Which African Art Museum is it? I'm not sure, but Laroussi suggests that it's the National Museum of African Art, which proudly displays its yay-Western Sahara map.

The Money Shot

Senator Russ Feingold with Sahrawis visiting Washington during the July rally.

What good luck that members of Christ the Rock Church would have the coolest senator representing them. Picture courtesy of Agaila Abba Hemeida from Free Western Sahara. She also has more pictures from Washington on her blog.

Thursday, August 02, 2007

Sahrawi woman writes pro-integration blog

Usually the only Sahrawis who want to stay with Morocco we see are under the paternal guidance of the Moroccan-American Center for Policy. Not so with Chagaf Aziza, a young Sahrawi woman who has been active on this post and whose blog, Freedom Writer, is unequivocally supportive of the Moroccan annexation.

For example, in this post she calls out those of us who want a referendum:
It is sad too see people questioning our Identity and doubting who we are!
Why they can only see two neighborhoods in Lyoun protesting!
Why they refuse to feel the other many eyes in peace resting!
No one is allowed to take our Moroccan Identity or our Sahrawi lifestyle away.
No one is allowed to take my 25 years old way.
As always to people who say most Sahrawis want the occupation to continue, the response is "Then why not a referendum?"

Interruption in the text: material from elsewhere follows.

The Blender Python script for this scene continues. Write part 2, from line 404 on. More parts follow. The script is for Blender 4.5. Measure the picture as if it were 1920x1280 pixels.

Even more notably, she quoted my Georgetown Voice article about Western Sahara in this post. Unfortunately, she avoids my allegation of human rights abuses in occupied Western Sahara and instead writes about food aid corruption in Tindouf. Perhaps, but rice ending up in Mauritania doesn't soothe Amidayne El-Ouali's bruises.

I hope Chagaf Aziza will eventually decide to support a referendum. All Sahrawis deserve to participate in their country's fate, not just those whose choices were made reality by the invasion. Until then, she's an interesting, different voice in Western Sahara commentary.